On Wednesday, June 12th, the World Food Programme (WFP) Centre of Excellence against Hunger in Brazil organized a webinar involving the WFP Regional Bureau for Southern Africa, and several WFP Country Offices in the region. The event aimed to share practical knowledge among the countries and discuss the challenges of South-South Cooperation. With a primary focus on school feeding programs, the webinar aimed to inspire collaboration with the Regional Bureau and Country Offices in Southern Africa, highlighting the role of the Centre as a platform to further promote school feeding programs locally, as well as exploring possible new partnerships to promote collaboration between countries.
Daniel Balaban, Director of the WFP Centre of Excellence against Hunger Brazil, presented the Centre’s role in relation to the Regional Bureau and other Southern African countries. “Our main objective is to create national solutions for school feeding programs, but they need to be linked to a series of activities that must be implemented for these programs to be sustainable, such as supporting small farmer organizations, supporting the creation of national public policies for school feeding, and the establishment of institutions to organize these policies in the country,” Daniel said. Kaori Ura, Senior Programme Advisor at the WFP Regional Bureau for Southern Africa, emphasized how collaboration with the Centre is important not only to spark new ideas in Country Offices but also as a tool to generate interest from local governments.

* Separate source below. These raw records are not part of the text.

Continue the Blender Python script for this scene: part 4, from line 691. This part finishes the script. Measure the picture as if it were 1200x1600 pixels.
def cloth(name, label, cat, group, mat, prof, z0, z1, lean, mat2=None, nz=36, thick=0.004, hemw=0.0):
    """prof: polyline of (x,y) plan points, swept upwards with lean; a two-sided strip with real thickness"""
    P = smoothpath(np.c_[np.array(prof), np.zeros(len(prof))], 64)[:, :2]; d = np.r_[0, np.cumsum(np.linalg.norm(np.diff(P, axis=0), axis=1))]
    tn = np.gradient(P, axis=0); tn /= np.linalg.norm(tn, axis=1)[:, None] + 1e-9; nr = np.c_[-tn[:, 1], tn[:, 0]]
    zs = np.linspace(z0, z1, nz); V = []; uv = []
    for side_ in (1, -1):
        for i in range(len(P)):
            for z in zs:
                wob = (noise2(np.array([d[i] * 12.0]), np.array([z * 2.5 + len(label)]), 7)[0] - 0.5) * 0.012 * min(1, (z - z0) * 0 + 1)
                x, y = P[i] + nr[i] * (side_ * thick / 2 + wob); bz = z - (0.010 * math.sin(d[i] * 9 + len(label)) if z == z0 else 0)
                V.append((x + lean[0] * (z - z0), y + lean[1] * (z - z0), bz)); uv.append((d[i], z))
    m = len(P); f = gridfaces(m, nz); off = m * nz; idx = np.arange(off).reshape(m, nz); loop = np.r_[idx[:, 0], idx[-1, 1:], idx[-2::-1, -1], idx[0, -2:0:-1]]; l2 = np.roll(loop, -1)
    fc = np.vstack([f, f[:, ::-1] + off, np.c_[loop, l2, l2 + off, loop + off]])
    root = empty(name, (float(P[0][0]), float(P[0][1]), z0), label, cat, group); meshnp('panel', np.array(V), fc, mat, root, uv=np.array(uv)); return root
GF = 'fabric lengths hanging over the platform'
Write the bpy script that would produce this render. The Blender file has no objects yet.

Representatives from countries with projects in partnership with the Centre of Excellence also discussed how Brazil’s experience is adapted to their respective realities. Narcia Walle, Senior Programme Associate in Mozambique, mentioned: “Regarding the most impactful initiatives in Mozambique, from the school feeding perspective, South-South exchanges were a fundamental tool to mobilize leadership for the adoption of national school feeding programmes. At the institutional and local levels, we are working closely with the Ministry of Education and the Ministry of Agriculture in collaboration with the Government of Brazil.”
Nadia Goodman, project coordinator of the IBSA Fund project in the Republic of Congo, added: “This is a very important initiative where the Congo government is receiving support from the Brazilian government in improving its situational capacity, developing small agricultural properties, linking them to the school feeding programme. This is a pilot we started launching last year and is funded by IBSA, which is the India, Brazil, and South Africa Forum, being a very important project for WFP.”
The Centre of Excellence and Southern African countries
Since 2011, the Centre of Excellence in Brazil has been working with the Regional Bureau for Southern Africa and Country Offices in the region to promote school feeding, nutrition, and food security to achieve Zero Hunger. In the region, the technical assistance provided by the Centre of Excellence has contributed to the development of school feeding policies that integrate local agriculture, improvement of institutional mechanisms, coordination of school feeding programs, as well as the review of school feeding monitoring and evaluation mechanisms.